Recorded data:
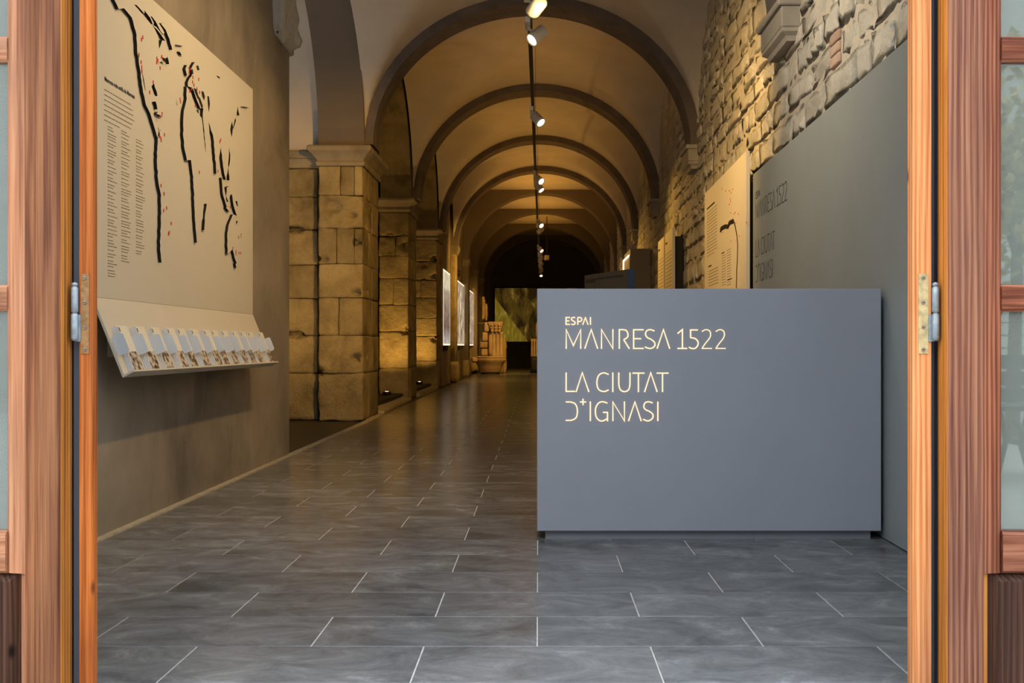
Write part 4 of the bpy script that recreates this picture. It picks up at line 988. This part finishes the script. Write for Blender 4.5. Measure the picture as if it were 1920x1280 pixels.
uplight(-2.16, 14.72, .10, 90, 'small glowing uplight at the foot of the second pier', (-2.15, 15.3, 2.2))
uplight(-2.16, 18.75, .10, 90, 'small glowing uplight at the foot of the third pier', (-2.15, 19.3, 2.2))
uplight(-2.75, 9.6, -.004, 60, 'small uplight in the dark aisle before the nearest pier', (-2.9, 11.0, 3.0), 120)
# made-up strips and area lights added along the track top to brighten the vaults
for i, (ya, yb, wt) in enumerate(((7.6, 10.4, 1.2), (12.0, 14.9, 6.5), (16.2, 19.0, 8), (20.1, 22.3, 10), (23.4, 25.8, 24), (27.1, 29.5, 20), (30.7, 33.1, 13))):
    ym = (ya + yb) / 2
    box('added_fill_strip', TX(ym) - .012, TX(ym) + .012, ya, yb, TZ + .0342, TZ + .038, 'white_metal', tr)
    li = bpy.data.lights.new('added_fill_light', 'AREA'); li.shape = 'RECTANGLE'; li.size = .02; li.size_y = yb - ya; li.energy = wt; li.color = (1.0, .47, .08)
    lo = bpy.data.objects.new('added_fill_light', li); C.objects.link(lo); lo.parent = tr; lo.location = Vector((TX(ym), ym, TZ + .042)) - WL[tr]; lo.rotation_euler = (PI, 0, 0)

# ================================================================== STREET BEHIND THE CAMERA (mirrored in the door glass)
hb = empty('house_front', (4, -8, 0)); tag(hb, 'pale house front with a slatted shutter mirrored in the door glass', 'building')
box('wall', -16, 20, -9.2, -8.6, -.1, 5.5, 'facade', hb)
for k in range(14): box('shutter_slat', 3.6, 7.6, -8.59, -8.56, .3 + k * .16, .3 + k * .16 + .14, 'shutter', hb)
bn = empty('street_bench', (3.6, -1.95, -.03)); tag(bn, 'green slatted street bench mirrored in the right door glass', 'bench')
for k in range(3): box('seat_slat', 2.75, 4.4, -2.3 + k * .13, -2.19 + k * .13, .40, .43, 'bench_green', bn)
for k in range(3): box('back_slat', 2.75, 4.4, -1.88 + k * .01, -1.86 + k * .01, .46 + k * .10, .545 + k * .10, 'bench_green', bn)
for x in (2.98, 4.15):
    b = MB()
    for p0, p1 in (((x, -2.3, .40), (x, -2.2, .2)), ((x, -2.2, .2), (x, -2.32, -.03)), ((x, -1.9, .40), (x, -2.0, .2)), ((x, -2.0, .2), (x, -1.85, -.03)), ((x, -2.2, .2), (x, -2.0, .2)), ((x, -1.9, .38), (x, -1.85, .75)), ((x - .12, -1.84, .36), (x + .05, -1.86, .16)), ((x + .05, -1.86, .16), (x + .10, -1.84, -.03))): b.add(*cyl(p0, p1, .02, None, 8))
    b.build('iron_leg', 'bench_green', bn)
tb = empty('street_tree', (4.3, -5.0, -.03)); tag(tb, 'small tree with yellowing leaves mirrored in the right door glass', 'tree')
b = MB(); b.add(*cyl((4.3, -5, -.03), (4.35, -5, 1.7), .07, .05, 10)); b.add(*cyl((4.35, -5, 1.6), (4.8, -5.2, 2.6), .04, .015, 8)); b.add(*cyl((4.35, -5, 1.6), (3.9, -4.8, 2.7), .04, .015, 8)); b.build('trunk', 'bark', tb)
lv = MB(); lr = random.Random(44)
for k in range(2600):
    u, w_, t = lr.gauss(0, .42), lr.gauss(0, .42), lr.gauss(0, .42)
    c = Vector((4.35 + u * 1.2, -5 + w_, 2.35 + t * 1.1)); a = Vector((lr.uniform(-1, 1), lr.uniform(-1, 1), lr.uniform(-1, 1))).normalized() * .06; d = a.orthogonal().normalized() * .035
    lv.add([tuple(c - a), tuple(c + d), tuple(c + a), tuple(c - d)], [(0, 1, 2, 3)])
o = mesh('leaves', lv.v, lv.f, 'leaf_autumn', tb, fixn=False); o['kind'] = 'stuff'
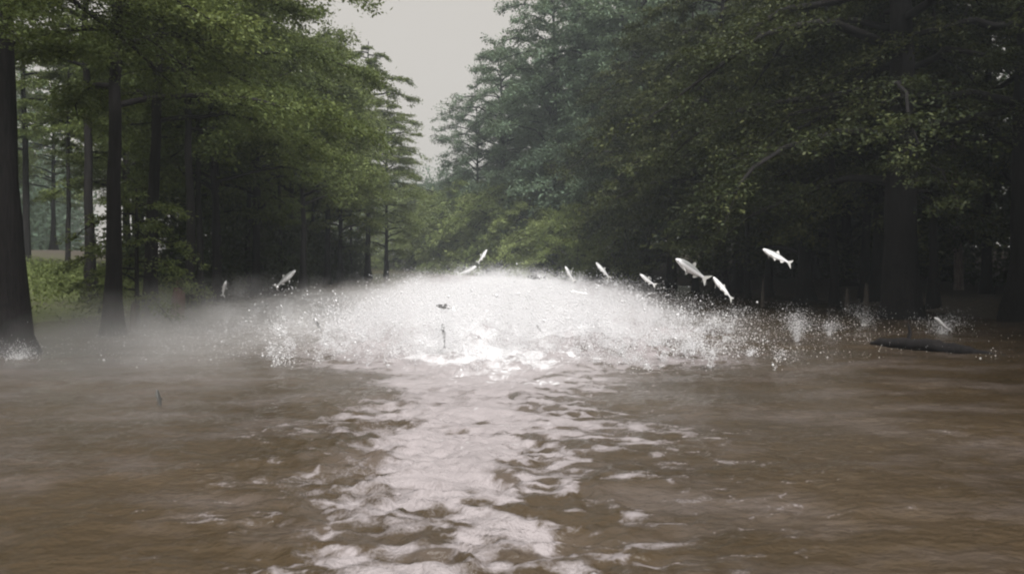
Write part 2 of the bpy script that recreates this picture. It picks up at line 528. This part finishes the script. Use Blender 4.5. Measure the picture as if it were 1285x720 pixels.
# ---- left bank: trees that stand out one by one (base pixel column, distance)
T = make_tree
near = T('cypress_tree', 101, 19, 0.42, 0.40, 5.0, 20, 18, 150, 0.12, 0.055, LC, BK, lean=(-0.01, 0), bias=(1, 0.1, 0.35))
place(near, GX(4, 16.8), 16.8, 0.2, label='thickest dark trunk on the left, rising from the water nearest the camera')
boughs = T('cypress_tree', 110, 16, 0.30, 0.40, 5.2, 22, 22, 300, 0.07, 0.034, LC, BK, bias=(1, 0.2, 0.55), droop=0.4)
place(boughs, -11.6, 12.6, 0.0, label='tree at the upper left corner whose olive boughs hang across the thickest trunk')
arch = T('cypress_tree', 102, 17, 0.19, 0.34, 4.8, 20, 20, 180, 0.12, 0.055, LC, BK, lean=(0.004, 0.0), bias=(0.9, 0.3, 0.35), buttress=2.6)
place(arch, GX(140, 21), 21.0, 0.0, label='slim tree with a swollen dark base standing in the water, second from the left edge')
t3 = T('cypress_tree', 103, 18, 0.17, 0.42, 4.0, 16, 18, 150, 0.14, 0.065, LC, BK)
place(t3, GX(112, 31), 31.0, 1.0, label='thin straight dark trunk behind the swollen-based tree, before the green grass')
t4 = T('cypress_tree', 104, 18, 0.20, 0.38, 4.6, 20, 20, 170, 0.14, 0.065, LC, BK, bias=(0.9, 0.2, 0.35))
place(t4, GX(188, 27), 27.0, 0.0, label='tall dark trunk under the arching green bough, beside the reddish stump')
t5 = T('cypress_tree', 105, 19, 0.17, 0.40, 5.2, 22, 20, 190, 0.15, 0.07, LC, BK, bias=(0.9, -0.2, 0.45))
place(t5, GX(236, 33), 33.0, 0.3, label='dark trunk at the edge of the black shade on the left bank')
edge = T('cypress_tree', 106, 20, 0.20, 0.16, 5.4, 52, 14, 70, 0.22, 0.085, LC, BK, droop=0.12)
edge2 = T('cypress_tree', 107, 21, 0.22, 0.22, 5.4, 52, 14, 70, 0.22, 0.085, LC, BK, droop=0.15)
edge3 = T('cypress_tree', 108, 18, 0.2, 0.32, 5.0, 44, 14, 70, 0.22, 0.11, LC, BK, style='round', droop=0.3)
place(edge, GX(484, 92), 92.0, 0.5, 1.05, label='last tree of the left bank, its layered dark boughs against the pale sky')
place(edge2, GX(462, 84), 84.0, 2.0, 1.2, label='second to last tree of the left bank, close before the layered one at its end')
LG = 'trees of the left bank'
for i, (px, Y, s) in enumerate([(300, 38, .9), (345, 45, .95), (268, 44, 1.0), (385, 55, 1.0), (372, 62, 1.05), (416, 66, 1.0), (430, 74, 1.05), (405, 78, 1.0)]):
    pr = [edge3, edge2, edge, edge3][i % 4]
    place(pr, GX(px, Y) - (1.0 if Y < 50 else 0.3), Y, None, s, label='leafy tree in the dense middle stretch of the left bank', group=LG)
# behind the left front row
for i in range(30):
    Y = 26 + i * 4.0 + random.uniform(-1.5, 1.5)
    off = random.uniform(7, 24) if Y > 34 else random.uniform(16, 26)
    x = float(left_x(Y)) - off
    if Y < 60 and -0.63 < x / Y < -0.50 and Y < 45: continue
    place([edge3, edge2, t4, edge][i % 4], x, Y, None, random.uniform(0.85, 1.15), label='tree deep behind the front row of the left bank', group='trees behind the left bank')
for i in range(12):
    Y = 10 + i * 7; place([edge3, edge2][i % 2], -38 - random.uniform(0, 14) - Y * 0.12, Y, None, 1.05, label='tree deep behind the front row of the left bank', group='trees behind the left bank')

slim = T('slim_tree', 120, 16, 0.13, 0.5, 3.0, 16, 12, 60, 0.2, 0.1, LC, BK, buttress=1.8)
for i, (px, Y, s) in enumerate([(252, 36, 1.0), (276, 40, .9), (310, 46, 1.1), (328, 52, 1.0), (352, 56, 1.0), (85, 44, .9), (392, 68, 1.1), (412, 72, 1.1), (440, 86, 1.1)]):
    place(slim, GX(px, Y), Y, None, s, label='slim dark trunk in the row along the left waterline', group='slim trunks of the left bank')
sap = T('young_tree', 121, 4.6, 0.06, 0.25, 1.5, 16, 10, 40, 0.13, 0.06, LC, BK, buttress=1.2, droop=0.5)
place(sap, GX(172, 24.5), 24.5, 0.0, label='small young tree with drooping sprays between the left trunks')
# ---- right bank, near and dark
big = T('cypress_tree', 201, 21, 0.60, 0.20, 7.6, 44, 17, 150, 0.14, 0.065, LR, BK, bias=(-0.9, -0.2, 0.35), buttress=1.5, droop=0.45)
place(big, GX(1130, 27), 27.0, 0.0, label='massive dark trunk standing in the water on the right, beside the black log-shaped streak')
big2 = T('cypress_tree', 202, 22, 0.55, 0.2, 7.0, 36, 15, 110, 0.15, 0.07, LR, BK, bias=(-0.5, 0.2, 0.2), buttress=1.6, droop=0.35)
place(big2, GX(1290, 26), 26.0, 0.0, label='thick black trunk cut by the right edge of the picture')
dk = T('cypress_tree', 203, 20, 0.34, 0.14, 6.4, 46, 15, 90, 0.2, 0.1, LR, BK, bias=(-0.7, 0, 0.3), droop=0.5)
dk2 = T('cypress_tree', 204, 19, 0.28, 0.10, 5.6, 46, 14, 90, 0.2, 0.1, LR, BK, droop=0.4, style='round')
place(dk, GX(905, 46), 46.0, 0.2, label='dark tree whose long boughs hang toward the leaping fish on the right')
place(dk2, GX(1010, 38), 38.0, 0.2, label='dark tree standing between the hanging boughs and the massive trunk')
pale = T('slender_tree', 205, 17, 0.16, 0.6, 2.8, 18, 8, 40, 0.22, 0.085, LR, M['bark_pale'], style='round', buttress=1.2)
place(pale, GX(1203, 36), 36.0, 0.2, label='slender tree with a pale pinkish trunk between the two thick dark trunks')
k = 0
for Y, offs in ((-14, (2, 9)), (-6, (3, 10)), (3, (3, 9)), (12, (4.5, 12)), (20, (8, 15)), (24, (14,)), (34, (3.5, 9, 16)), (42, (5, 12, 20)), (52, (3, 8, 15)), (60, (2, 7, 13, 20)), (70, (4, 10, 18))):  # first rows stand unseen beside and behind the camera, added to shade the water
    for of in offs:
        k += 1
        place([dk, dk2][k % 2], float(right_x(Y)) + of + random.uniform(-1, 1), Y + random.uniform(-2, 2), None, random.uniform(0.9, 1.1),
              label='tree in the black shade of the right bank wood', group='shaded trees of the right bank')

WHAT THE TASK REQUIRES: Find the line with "place(dk, GX(905, 46), 46.0, 0.2, label='dark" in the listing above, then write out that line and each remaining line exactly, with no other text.

IN RESPONSE:
place(dk, GX(905, 46), 46.0, 0.2, label='dark tree whose long boughs hang toward the leaping fish on the right')
place(dk2, GX(1010, 38), 38.0, 0.2, label='dark tree standing between the hanging boughs and the massive trunk')
pale = T('slender_tree', 205, 17, 0.16, 0.6, 2.8, 18, 8, 40, 0.22, 0.085, LR, M['bark_pale'], style='round', buttress=1.2)
place(pale, GX(1203, 36), 36.0, 0.2, label='slender tree with a pale pinkish trunk between the two thick dark trunks')
k = 0
for Y, offs in ((-14, (2, 9)), (-6, (3, 10)), (3, (3, 9)), (12, (4.5, 12)), (20, (8, 15)), (24, (14,)), (34, (3.5, 9, 16)), (42, (5, 12, 20)), (52, (3, 8, 15)), (60, (2, 7, 13, 20)), (70, (4, 10, 18))):  # first rows stand unseen beside and behind the camera, added to shade the water
    for of in offs:
        k += 1
        place([dk, dk2][k % 2], float(right_x(Y)) + of + random.uniform(-1, 1), Y + random.uniform(-2, 2), None, random.uniform(0.9, 1.1),
              label='tree in the black shade of the right bank wood', group='shaded trees of the right bank')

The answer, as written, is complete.